Anyway, in honor of my dear old Dad, who, as I previously mentioned was Head Bedtime Story Teller, and often times shied away from the likes of the Little Golden Books and Dr. Seuss in honor of E. A. Poe and Sherlock Holmes; I present the joke that has, on more than one occasion, been rated the funniest joke of modern times:

Sherlock and Dr. Watson Go Camping

Sherlock Holmes and Dr. Watson decided to take a camping trip. After dinner, a bottle of wine, and some conversation, they settle in to sleep.

Some hours later, Holmes awoke and nudged his faithful friend. “Watson, look up at the sky and tell me what you see.”

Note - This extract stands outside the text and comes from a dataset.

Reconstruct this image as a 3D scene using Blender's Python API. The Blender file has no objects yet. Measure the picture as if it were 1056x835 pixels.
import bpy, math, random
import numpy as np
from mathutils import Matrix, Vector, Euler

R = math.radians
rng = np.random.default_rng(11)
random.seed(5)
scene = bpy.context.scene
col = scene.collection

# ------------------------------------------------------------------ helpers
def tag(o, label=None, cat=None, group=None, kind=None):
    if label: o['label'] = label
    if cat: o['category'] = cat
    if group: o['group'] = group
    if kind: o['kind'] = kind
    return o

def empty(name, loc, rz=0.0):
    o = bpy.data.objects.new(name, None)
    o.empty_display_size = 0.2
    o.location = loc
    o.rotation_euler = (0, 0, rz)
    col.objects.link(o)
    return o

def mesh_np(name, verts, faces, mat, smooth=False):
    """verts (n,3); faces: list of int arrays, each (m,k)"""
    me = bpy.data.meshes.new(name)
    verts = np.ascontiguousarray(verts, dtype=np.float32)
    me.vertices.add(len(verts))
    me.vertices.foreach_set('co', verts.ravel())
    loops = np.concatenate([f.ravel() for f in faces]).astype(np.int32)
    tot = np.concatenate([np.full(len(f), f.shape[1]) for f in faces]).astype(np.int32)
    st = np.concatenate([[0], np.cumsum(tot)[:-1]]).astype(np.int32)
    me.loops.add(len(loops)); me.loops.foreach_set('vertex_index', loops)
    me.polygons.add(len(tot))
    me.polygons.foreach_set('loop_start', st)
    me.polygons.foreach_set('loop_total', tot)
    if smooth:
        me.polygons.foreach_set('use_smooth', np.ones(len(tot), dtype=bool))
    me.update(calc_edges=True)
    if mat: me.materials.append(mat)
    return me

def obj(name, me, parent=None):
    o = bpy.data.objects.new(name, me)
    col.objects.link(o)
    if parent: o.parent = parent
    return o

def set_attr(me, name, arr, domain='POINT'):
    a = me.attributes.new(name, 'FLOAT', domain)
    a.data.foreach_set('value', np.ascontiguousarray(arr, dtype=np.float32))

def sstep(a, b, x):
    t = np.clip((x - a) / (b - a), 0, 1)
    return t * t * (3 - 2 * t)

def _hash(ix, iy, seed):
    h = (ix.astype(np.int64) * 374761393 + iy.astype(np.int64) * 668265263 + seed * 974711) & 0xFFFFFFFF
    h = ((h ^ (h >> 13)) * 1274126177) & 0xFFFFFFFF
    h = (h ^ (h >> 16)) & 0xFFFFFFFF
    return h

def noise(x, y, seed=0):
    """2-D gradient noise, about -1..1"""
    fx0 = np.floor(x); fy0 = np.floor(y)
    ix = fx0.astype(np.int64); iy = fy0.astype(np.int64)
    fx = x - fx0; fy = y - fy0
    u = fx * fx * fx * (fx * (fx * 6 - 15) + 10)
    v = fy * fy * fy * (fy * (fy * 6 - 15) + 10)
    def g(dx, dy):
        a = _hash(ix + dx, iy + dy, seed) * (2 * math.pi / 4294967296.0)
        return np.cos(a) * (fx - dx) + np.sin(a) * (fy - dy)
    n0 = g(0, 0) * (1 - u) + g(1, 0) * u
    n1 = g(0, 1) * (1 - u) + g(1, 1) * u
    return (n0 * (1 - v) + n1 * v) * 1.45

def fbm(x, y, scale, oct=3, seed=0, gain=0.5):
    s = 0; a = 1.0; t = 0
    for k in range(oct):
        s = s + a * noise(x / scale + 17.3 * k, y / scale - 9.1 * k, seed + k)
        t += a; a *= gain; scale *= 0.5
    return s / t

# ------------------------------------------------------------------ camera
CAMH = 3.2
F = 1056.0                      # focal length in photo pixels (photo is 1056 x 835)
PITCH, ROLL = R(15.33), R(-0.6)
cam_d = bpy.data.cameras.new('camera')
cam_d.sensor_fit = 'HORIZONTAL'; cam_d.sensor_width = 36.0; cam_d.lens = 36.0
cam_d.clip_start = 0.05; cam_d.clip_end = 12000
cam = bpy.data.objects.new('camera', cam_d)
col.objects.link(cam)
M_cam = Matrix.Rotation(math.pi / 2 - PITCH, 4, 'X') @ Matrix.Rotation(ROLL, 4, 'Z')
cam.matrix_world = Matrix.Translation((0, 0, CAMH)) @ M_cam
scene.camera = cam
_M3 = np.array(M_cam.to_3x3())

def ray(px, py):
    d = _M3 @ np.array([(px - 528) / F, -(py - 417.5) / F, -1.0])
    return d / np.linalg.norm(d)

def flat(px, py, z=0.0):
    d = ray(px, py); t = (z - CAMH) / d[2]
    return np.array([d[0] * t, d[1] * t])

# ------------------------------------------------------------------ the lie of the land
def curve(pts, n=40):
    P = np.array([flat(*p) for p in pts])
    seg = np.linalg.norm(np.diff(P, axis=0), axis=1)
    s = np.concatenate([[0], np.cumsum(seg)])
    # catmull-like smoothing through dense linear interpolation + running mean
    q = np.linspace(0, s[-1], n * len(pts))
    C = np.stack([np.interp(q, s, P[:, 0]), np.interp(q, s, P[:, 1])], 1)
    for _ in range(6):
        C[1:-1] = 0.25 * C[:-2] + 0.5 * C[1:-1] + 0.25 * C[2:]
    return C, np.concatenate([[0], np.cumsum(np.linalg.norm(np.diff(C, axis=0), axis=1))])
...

Watson replied, “I see millions of stars.”

“And what does that tell you?” asked Holmes.

“Well, astronomically, it tells me there are millions of galaxies and potentially billions of planets. Astrologically, I observe that Saturn is in Leo. Horologically, I deduce that the time is approximately a quarter past three. Theologically, I can see that God is all-powerful and we are small and insignificant. Meteorologically, the skies are clear and it will be a beautiful day tomorrow.” He paused. “What does it tell you, Holmes?”

Holmes sighed. “Watson, you idiot. Somebody stole our tent.”